Важной стала последняя — пятая лекция, на которой обсуждалась «Либидинальная экономика» Лиотара. Когда я читала эту книгу пять лет назад, была заворожена стилем письма, переданным Виктором Лапицким — моим любимым переводчиком с французского, но не могла сказать, что верно поняла ее. Точнее, тогда сложно было поверить, что мыслящий человек всерьез может быть настроен против левой модели политических преобразований. Сейчас, благодаря Фишеру в этом конкретном случае, и политической ситуации вообще, поняла, что очень даже может.
И, все-таки, возвращаясь к Лиотару, постоянно ловлю себя на том, за что он критикует левые теории — отрицании капиталистического желания и разделении областей презираемого капитала и высоких идей. Задаюсь вопросом, насколько это моя осознанная позиция, а не пресловутое «не очень-то и хотелось» прекария.
Меня никогда не соблазняли деньгами, и я на самом деле не знаю, как повела бы себя в подобной ситуации. С этой неоскверненной капиталом точки зрения легко, конечно, критиковать других. Особенно людей, которые без конца говорят о своей скучной, изматывающей работе. Хотя это самый очевидный пример, демонстрирующий имманентность желания не столько капитализму, сколько, как замечает Фишер, рабочему классу.
Понимаю, что иметь работу на которой ты занимаешься неотчужденным трудом — сверхпривилегия, которой обладают единицы. Остальные проводят большую часть своей жизни занимаясь, скажем так, не совсем тем, чем хотелось бы. И, все-таки, именно в работу, какой бы она не была, инвестировано желание, в том числе оправдания ненавистной деятельности. Иногда даже кажется, что чем больше человеку не нравится его работа, тем больше себя он на ней оставляет.

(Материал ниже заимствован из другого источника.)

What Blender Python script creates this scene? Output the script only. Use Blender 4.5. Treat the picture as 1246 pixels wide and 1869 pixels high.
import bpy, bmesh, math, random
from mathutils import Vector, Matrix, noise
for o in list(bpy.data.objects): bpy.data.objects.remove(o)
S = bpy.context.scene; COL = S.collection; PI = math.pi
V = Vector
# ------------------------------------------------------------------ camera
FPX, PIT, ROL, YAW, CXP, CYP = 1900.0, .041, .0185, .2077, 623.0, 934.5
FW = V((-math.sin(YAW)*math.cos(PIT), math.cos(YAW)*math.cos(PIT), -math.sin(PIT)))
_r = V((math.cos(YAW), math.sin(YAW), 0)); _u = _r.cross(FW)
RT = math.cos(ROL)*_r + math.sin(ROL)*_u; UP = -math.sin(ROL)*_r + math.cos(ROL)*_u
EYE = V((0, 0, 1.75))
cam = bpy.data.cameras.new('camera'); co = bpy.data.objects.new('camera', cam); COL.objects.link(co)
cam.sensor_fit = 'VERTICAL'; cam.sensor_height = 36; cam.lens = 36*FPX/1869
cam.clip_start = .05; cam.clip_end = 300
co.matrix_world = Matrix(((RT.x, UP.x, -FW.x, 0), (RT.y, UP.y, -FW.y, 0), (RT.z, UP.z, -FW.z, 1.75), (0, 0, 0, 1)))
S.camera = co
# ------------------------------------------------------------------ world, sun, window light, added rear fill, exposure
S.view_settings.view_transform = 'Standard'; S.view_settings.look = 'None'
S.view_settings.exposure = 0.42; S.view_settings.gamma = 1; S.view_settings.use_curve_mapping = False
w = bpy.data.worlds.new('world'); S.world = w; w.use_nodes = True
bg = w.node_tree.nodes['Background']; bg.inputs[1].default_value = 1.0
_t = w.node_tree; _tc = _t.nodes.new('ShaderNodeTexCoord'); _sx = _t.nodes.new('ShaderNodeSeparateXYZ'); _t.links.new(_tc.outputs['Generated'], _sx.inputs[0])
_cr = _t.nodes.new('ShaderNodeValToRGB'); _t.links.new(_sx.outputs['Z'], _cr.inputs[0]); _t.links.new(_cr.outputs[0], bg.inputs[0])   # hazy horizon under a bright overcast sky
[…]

Хотя «токсичная продуктивность» свойственна как довольным, так и недовольным. Люди работают по 24 часа в сутки. Без обеда и выходных. В том смысле, что даже когда работа, формально, заканчивается, она не заканчивается. Человек продолжает о ней думать и говорить. Только о ней.
Меня это пугает, и я дала себе обещание (с которым уже плохо справляюсь), что не стану таким человеком.
Делезианская «инвестированность в полное тело социума» сильно упрощает жизнь, делает ее в каком-то смысле более комфортной. Все работающие равны в своем статусе работающего человека. Но, с другой стороны, на этом же уровне один человек не отличается от другого. И это то, с чем я до сих пор не могу смириться — редукция индивидуальности.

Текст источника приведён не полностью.